In some ways this is easier than might be imagined. Health
permitting, the world is full of possibilities for older people –
whether it is new careers, excitement, activity, sexual
satisfaction. A growing number of these British citizens simply
don’t think that it is all over by the time they are 60 and their
invisible roles – as indispensable child carers, informal social
workers, self-employed professionals and volunteers in so many
charities – need now to be extended to paid and recognised work.
The future is not orange but grey, and the first step towards
grasping this this is to outlaw age discrimination.
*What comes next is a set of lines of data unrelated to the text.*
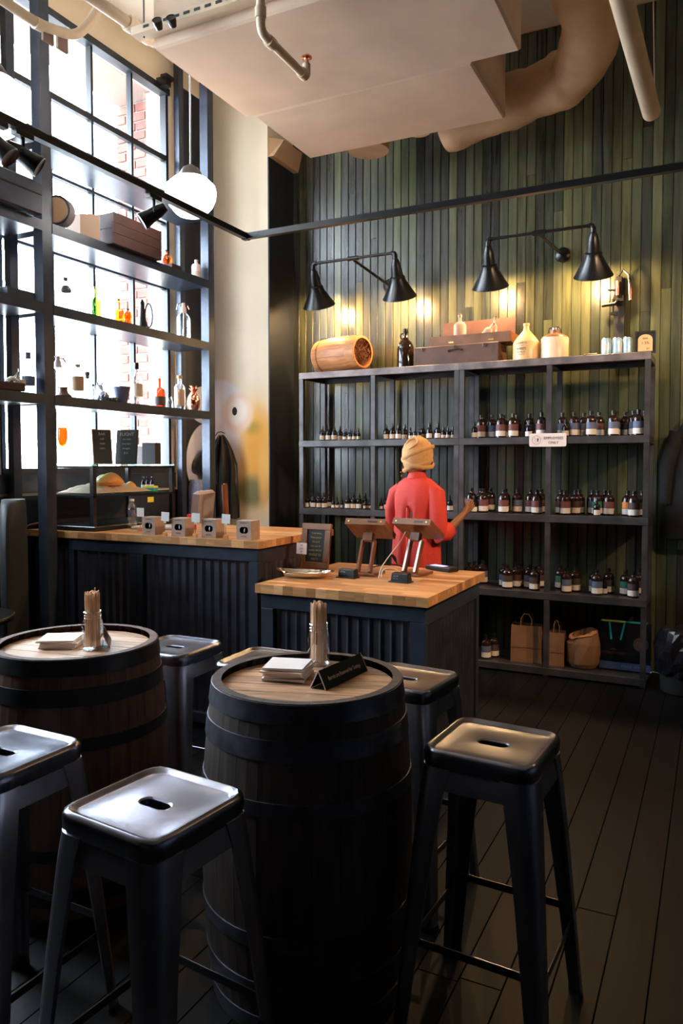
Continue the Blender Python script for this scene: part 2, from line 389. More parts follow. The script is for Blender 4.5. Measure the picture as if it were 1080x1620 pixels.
MB().add([(XP, YP, 4.06), (XP+.06, YP, 4.06), (XP+.06, YB, 4.06), (XP, YB, 4.06), (XP, YP, 4.22), (XP+.1, YP+.1, 4.22), (XP+.1, YB, 4.22), (XP, YB, 4.22)], [(0,3,2,1),(4,5,6,7),(0,1,5,4),(1,2,6,5),(2,3,7,6),(3,0,4,7)]).build('brown_capital', 'wrap', pier)
# pavement outside
struct(MB().b2((-60, -40, -.6), (XW-.65, 60, -.5)).build('pavement', mat('grey_pavement', (.30,.29,.28), .9, noise=(1,.2))))
# windows
def window(n, a, b):
    wf = struct(MB().b2((XW-.05, a, WZ0), (XW+.01, a+.03, WZ1)).b2((XW-.05, b-.03, WZ0), (XW+.01, b, WZ1)).b2((XW-.05, a, WZ1-.04), (XW+.03, b, WZ1+.01)).b2((XW-.05, a, WZ0), (XW+.02, b, WZ0+.04)).build('window_%d' % n, 'frame'))
    c = [a+(b-a)*k/4 for k in range(5)]; zr = [WZ0, 1.93, 2.45, 2.93, 3.45, 3.97, WZ1]
    for k in range(1, 4): MB().b2((XW-.045, c[k]-.011, WZ0), (XW, c[k]+.011, WZ1)).build('muntin', 'frame', wf)
    for z in zr[1:-1]:
        t = .022 if abs(z-3.97) < .01 else .010
        MB().b2((XW-.04, a, z-t), (XW-.002, b, z+t)).build('glazing_bar', 'frame', wf)
    for k in (1, 2): MB().b2((XW-.02, c[2*k-1 if k == 1 else 3]-.03, 3.45), (XW+.012, c[2*k-1 if k == 1 else 3]+.03, 3.99)).b2((0,0,0), (0,0,0)) if False else None
    for k in range(4):
        for q in range(6):
            MB().b2((XW-.026, c[k]+.011, zr[q]+.01), (XW-.022, c[k+1]-.011, zr[q+1]-.01)).build('pane', 'pane', wf)
    MB().b2((XW-.02, c[1]-.03, WZ0+.04), (XW+.012, c[1]+.03, 3.97)).build('sash_stile', 'frame', wf)
    MB().b2((XW, a-.04, WZ0-.12), (XW+.03, b+.03, WZ0)).build('sill_rail', 'steel', wf)
    return wf
for n, (a, b) in enumerate(WIN): window(n+1, a, b)
o = MB().b2((XW+.001, 4.80, WZ1-.02), (XW+.10, 4.86, WZ1+.05)).b2((XW+.06, 4.78, WZ1+.03), (XW+.12, 4.88, WZ1+.055)); struct(o.build('trim_1', 'black'))
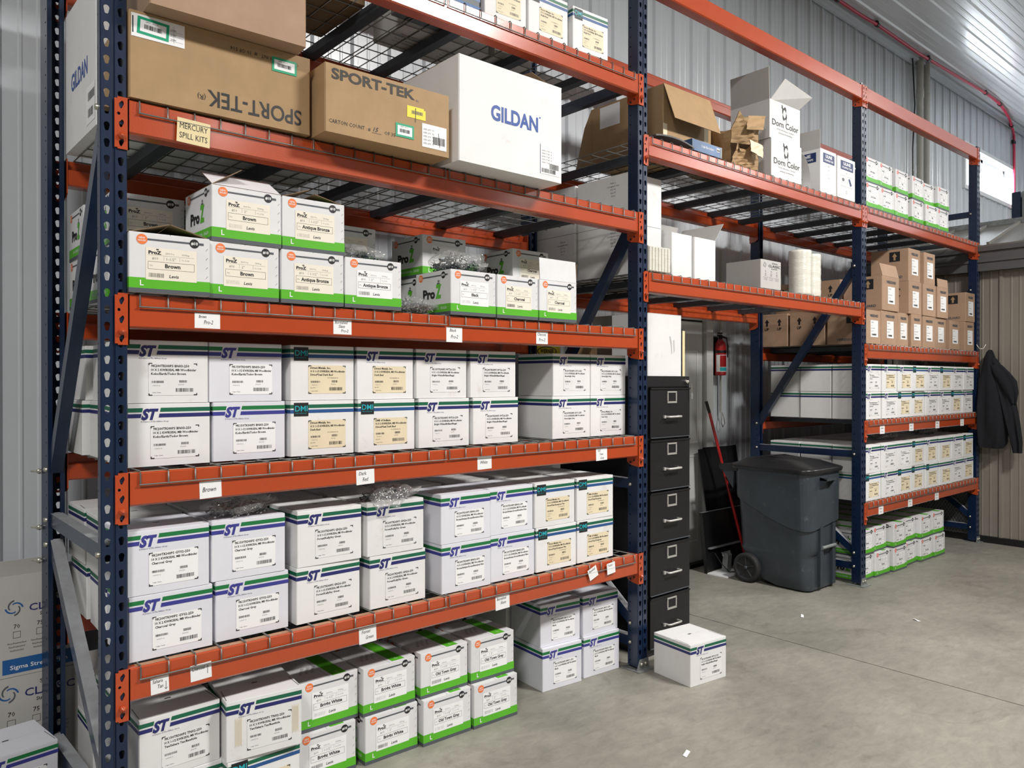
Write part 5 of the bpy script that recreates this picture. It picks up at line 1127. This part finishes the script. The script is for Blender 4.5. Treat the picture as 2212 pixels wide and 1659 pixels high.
t_ = thing('picture_carton', 'brown printed carton behind the white carton on filing cabinet', 'carton', (2.722, .52, Zc)); mb = MB(); carton_body(mb, .21, .20, .215, 'kraft', .003); mb.plane((0, 0, 0), (1, 0, 0), (0, 0, 1)); mb.rect(.045, .208, .05, .165, 'photo_brown'); ob('carton', mb, t_)
t_ = thing('plain_carton', 'grey carton behind the white carton on filing cabinet, right of printed one', 'carton', (2.940, .52, Zc)); mb = MB(); carton_body(mb, .145, .20, .37, 'grey_card', .003); ob('carton', mb, t_)
t_ = thing('ladder_carton', 'tall narrow white carton with yellow label behind the rear post', 'carton', (2.665, .955, .0)); mb = MB(); carton_body(mb, .235, .12, 1.76, 'white_card', .003); mb.plane((0, 0, 0), (1, 0, 0), (0, 0, 1)); mb.rect(.005, .225, 1.62, 1.755, 'yellow'); mb.disc(.11, 1.69, .085, 'ink', .001, ry=.032); mb.disc(.11, 1.69, .078, 'yellow', .0014, ry=.026); mb.text('WERNER', .11, 1.68, .026, 'ink', al='c', w=.12, bold=.03, l=.002); ob('carton', mb, t_)

# ------------------------------------------------------------------ wheeled refuse bin
bin_ = thing('wheeled_bin', 'grey wheeled refuse bin with domed black lid under the middle bay', 'refuse bin', (4.765, .45, 0))
def rrect(hx, hy, r_, n=5, cx=0, cy=0):
    pts = []
    for qx, qy, a0 in ((1, -1, -90), (1, 1, 0), (-1, 1, 90), (-1, -1, 180)):
        for i in range(n + 1): a = R(a0 + 90 * i / n); pts.append((cx + qx * (hx - r_) + r_ * math.cos(a), cy + qy * (hy - r_) + r_ * math.sin(a)))
    return pts
def loft(mb, secs, m, cap0=True, cap1=True, smooth=True):
    n = len(secs[0][1]); vs = [(x, y, z) for z, ps in secs for x, y in ps]; fs = []
    for j in range(len(secs) - 1):
        for i in range(n): k = (i + 1) % n; fs.append((j * n + i, j * n + k, (j + 1) * n + k, (j + 1) * n + i))
    mb.add(vs, fs, m, smooth)
    if cap0: mb.add(vs[:n], [tuple(range(n))[::-1]], m)
    if cap1: mb.add(vs[-n:], [tuple(range(n))], m)
mb = MB(); BH = .86
def sec(z): f = z / BH; return rrect(.215 + .035 * f, .270 + .030 * f, .075 + .015 * f, 6, 0, -.03 + .02 * f)
def cut(z): t = (z / .26) ** .55; h = .15 + (.279 - .15) * t; return rrect(.215 + .035 * z / BH, h, .07, 6, 0, -.30 + h + .006 * z / .26)
secs = [(0.012, rrect(.205, .145, .06, 6, 0, -.15))] + [(z, sec(z) if z > .26 else cut(z)) for z in (.04, .09, .14, .19, .23, .26, .265, .32, .40, .50, .60, .70, .80, BH)]
loft(mb, secs, 'bin_grey'); ob('bin_body', mb, bin_)
mb = MB(); base_sec = sec
def sec(z):
    p = base_sec(z); out = []
    for i in range(len(p)):
        a, b = p[i], p[(i + 1) % len(p)]; out.append(a)
        if math.hypot(a[0] - b[0], a[1] - b[1]) > .08:
            for k in range(1, 8): out.append((a[0] + (b[0] - a[0]) * k / 8, a[1] + (b[1] - a[1]) * k / 8))
    return out
n = len(sec(0)); lowz = []
for i, (x, y) in enumerate(sec(.5)): tt = max(0, min(1, (0.28 - y) / .56)); lowz.append(.64 - .20 * math.sin(tt * PI / 2) ** 1.3 + .055 * (y < -.2) * max(0, min(1, (x + .2) / .42)))
top = [(x * 1.045, y * 1.04, BH - .005) for x, y in sec(BH)]; low = [(x * 1.055, y * 1.05, z) for (x, y), z in zip([sec(z)[i] for i, z in enumerate(lowz)], lowz)]; lin = [(x, y, z) for (x, y), z in zip([sec(z)[i] for i, z in enumerate(lowz)], lowz)]
vs = low + top + lin; fs = []
for i in range(n): k = (i + 1) % n; fs += [(i, k, n + k, n + i), (2 * n + i, 2 * n + k, k, i)]
mb.add(vs, fs, 'bin_grey', False); ob('collar', mb, bin_)
mb = MB()   # grooved front with catch bar
for x in (-.065, .115): mb.box(x - .022, x + .022, -.322, -.20, .03, .47, 'bin_grey')
mb.tube([(-.07, -.325, .31), (.12, -.325, .31)], .013, 'galv', 8); ob('catch_bar', mb, bin_)
mb = MB()
for x in (-.10, .02): mb.prism([(-.375, .80), (-.30, .83), (-.27, .83), (-.27, .66)], 'x', x, x + .012, 'bin_grey')
mb.box(-.10, .032, -.378, -.30, .795, .815, 'bin_grey'); ob('front_latch', mb, bin_)
mb = MB(); LH = [(BH - .012, rrect(.275, .335, .10, 6, 0, -.005)), (BH + .012, rrect(.28, .34, .10, 6, 0, -.005)), (BH + .02, rrect(.272, .332, .10, 6, 0, -.005)), (BH + .035, rrect(.23, .29, .10, 6, 0, -.0)), (BH + .060, rrect(.18, .24, .09, 6, 0, .02)), (BH + .075, rrect(.10, .15, .07, 6, 0, .03)), (BH + .08, rrect(.04, .06, .03, 6, 0, .04))]
loft(mb, LH, 'bin_lid')
for s_ in (-.12, -.04, .04, .12): mb.tube([(s_, -.24, BH + .035), (s_ * .9, -.10, BH + .062), (s_ * .8, .06, BH + .080), (s_ * .9, .22, BH + .060)], .006, 'bin_lid', 6)
ob('lid', mb, bin_)
mb = MB(); mb.box(-.25, .25, .325, .345, BH - .03, BH + .005, 'bin_lid'); mb.box(-.255, -.235, .25, .40, BH - .035, BH + .012, 'bin_lid'); mb.box(.235, .255, .25, .40, BH - .035, BH + .012, 'bin_lid'); mb.tube([(-.25, .40, BH - .01), (.25, .40, BH - .01)], .016, 'bin_lid', 10)
mb.prism([(.29, BH - .03), (.40, BH - .03), (.30, BH - .17)], 'x', -.235, -.215, 'bin_grey'); mb.prism([(.29, BH - .03), (.40, BH - .03), (.30, BH - .17)], 'x', .215, .235, 'bin_grey'); ob('handle', mb, bin_)
for s_ in (-1, 1):
    mb = MB(); x = s_ * .235; mb.lathe([(.0, -.022), (.045, -.022), (.075, -.018), (.080, -.028), (.100, -.028), (.108, -.018), (.108, .018), (.100, .028), (.080, .028), (.075, .018), (0, .022)], 'rubber', (x, .175, .110), 32, 'x')
    for k in range(5): a = 2 * PI * k / 5 + .3; mb.tube([(x + s_ * .020, .175 + .02 * math.cos(a), .11 + .02 * math.sin(a)), (x + s_ * .020, .175 + .076 * math.cos(a), .11 + .076 * math.sin(a))], .008, 'rubber', 6)
    mb.lathe([(0, -.030), (.014, -.028), (.018, .0), (.014, .028), (0, .03)], 'bin_grey', (x, .175, .110), 14, 'x'); ob('wheel', mb, bin_)
mb = MB(); mb.tube([(-.21, .175, .11), (.21, .175, .11)], .010, 'satin', 8); ob('axle', mb, bin_)

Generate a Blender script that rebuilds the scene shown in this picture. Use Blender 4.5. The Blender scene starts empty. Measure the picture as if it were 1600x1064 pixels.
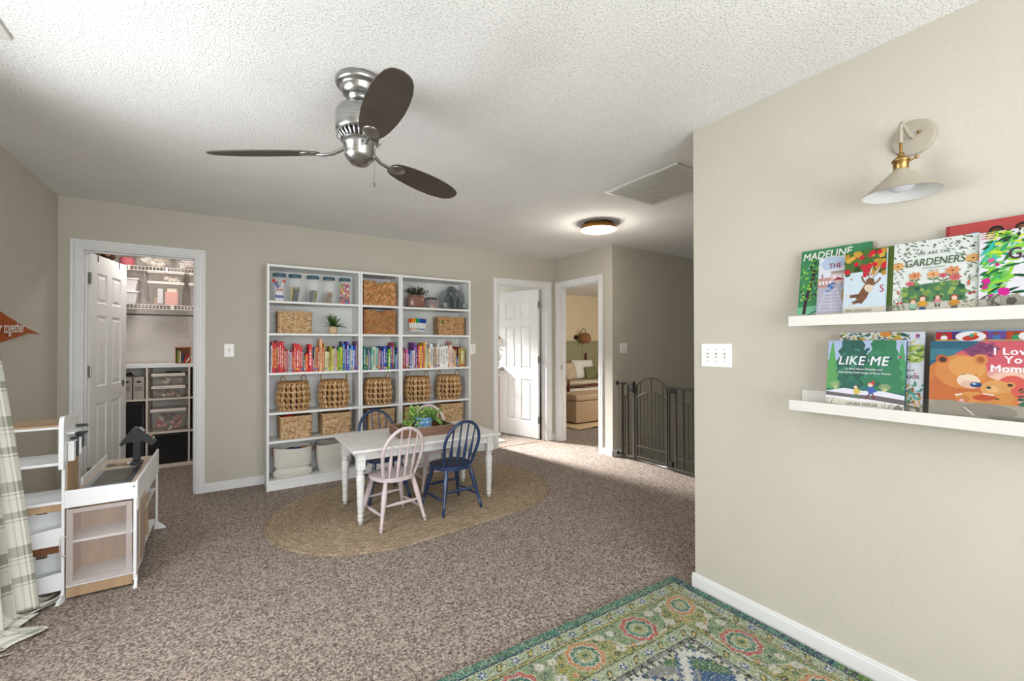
import bpy, math, random
from mathutils import Matrix, Vector, noise
R = random.Random(7)
sin, cos, pi = math.sin, math.cos, math.pi
scene = bpy.context.scene
COL = scene.collection

# ---------------------------------------------------------------- camera
CAM_H = 1.2986
YAW, PITCH, ROLL, FPX = 0.57302, 0.0077014, -0.001637, 689.418
def _cam():
    f = Vector((sin(YAW)*cos(PITCH), cos(YAW)*cos(PITCH), sin(PITCH)))
    r = Vector((cos(YAW), -sin(YAW), 0)); u = r.cross(f)
    r2 = r*cos(ROLL)+u*sin(ROLL); u2 = -r*sin(ROLL)+u*cos(ROLL)
    m = Matrix((r2, u2, -f)).transposed().to_4x4(); m.translation = Vector((0, 0, CAM_H))
    cd = bpy.data.cameras.new('camera'); cd.sensor_width = 36; cd.lens = FPX/1600*36; cd.clip_start = .02
    o = bpy.data.objects.new('camera', cd); o.matrix_world = m; COL.objects.link(o); scene.camera = o
_cam()
# ---------------------------------------------------------------- exposure, world, lights
vs = scene.view_settings
vs.view_transform = 'Standard'; vs.look = 'None'; vs.gamma = 1; vs.use_curve_mapping = False
vs.exposure = 0.17
try:
    cy = scene.cycles
    cy.max_bounces = 10; cy.diffuse_bounces = 6; cy.glossy_bounces = 4; cy.transmission_bounces = 8; cy.transparent_max_bounces = 12
    cy.use_denoising = True; cy.sample_clamp_indirect = 6; cy.caustics_reflective = False; cy.caustics_refractive = False
except Exception: pass
w = bpy.data.worlds.new('daylight'); scene.world = w; w.use_nodes = True
bg = w.node_tree.nodes['Background']; bg.inputs[0].default_value = (.93, .97, 1, 1); bg.inputs[1].default_value = 1.2
def area(name, loc, direction, sx, sy, watts, col=(1, 1, 1), spread=180):
    l = bpy.data.lights.new(name, 'AREA'); l.shape = 'RECTANGLE'; l.size = sx; l.size_y = sy
    l.energy = watts; l.color = col; l.spread = math.radians(spread)
    o = bpy.data.objects.new(name, l); COL.objects.link(o)
    o.matrix_world = Matrix.Translation(loc) @ Vector(direction).to_track_quat('-Z', 'Y').to_matrix().to_4x4()
    return o
def point(name, loc, watts, col=(1, 1, 1), r=.05):
    l = bpy.data.lights.new(name, 'POINT'); l.energy = watts; l.color = col; l.shadow_soft_size = r
    o = bpy.data.objects.new(name, l); COL.objects.link(o); o.location = loc; return o
DAY = (.97, .985, 1)
area('daylight_left_window', (-1.19, 2.05, 1.42), (1, 0, -.35), 1.5, 1.35, 52, DAY)
area('daylight_rear_window', (.55, -1.7, 1.35), (-.2, 1, .16), 2.6, 1.7, 104, DAY)
area('daylight_bath_window', (2.4, 7.1, 1.5), (.45, -1, -.25), 1.0, 1.0, 30, (.9, .96, 1))
area('daylight_bedroom_window', (6.2, 4.0, 1.5), (-.1, 1, -.1), 1.6, 1.3, 45, (1, .97, .9))
area('sun_through_bath_window', (2.45, 6.9, 2.0), (.68, -2.2, -1.42), .30, .30, 30, (1, .98, .96), 36)
area('closet_light', (-.6, 5.45, 2.41), (0, 0, -1),   .3, .3, 10, (1, .95, .9))
area('stair_daylight', (6.6, 3.0, 1.4), (-1, 0, -.1), 1.0, 1.2, 2, DAY)

# ---------------------------------------------------------------- helpers
def lin(c):
    if isinstance(c, str):
        c = (int(c[0:2], 16), int(c[2:4], 16), int(c[4:6], 16))
    return tuple(((x/255/12.92) if x/255 <= .04045 else ((x/255+.055)/1.055)**2.4) for x in c)+(1,)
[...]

The complaints, though, have started, from two camps who normally
agree about nothing in employment policy. Employers have produced
their usual chants of protest: “this is all going to be too costly
for business and what about that inalienable right to discriminate
against people for economic reasons?” Unions and employees are
worried that this is a backdoor way of stealing their automatic
state pension entitlements after 60.

There must be no compulsion on workers to stay in work if they wish
to retire, but why force people in to their armchairs before time?
To thoughtlessly take against the new legislation, to always
suspect policy makers, shows up the worst of trade union politics.
And I say this as someone who has never espoused the
neo-conservatism of New Labour.

But on this one the government is right and for the right reasons.
There is one more exciting outcome when this law gets on to our
books and into our culture. For the first time ever, most Britons
will hopefully agree we need legal protection from prejudiced
decision-makers. None of us can avoid getting older or the
experience of ageism and that means that the support for such
legislation will be strong and Britain will move further into
becoming more equal and fair for all its peoples.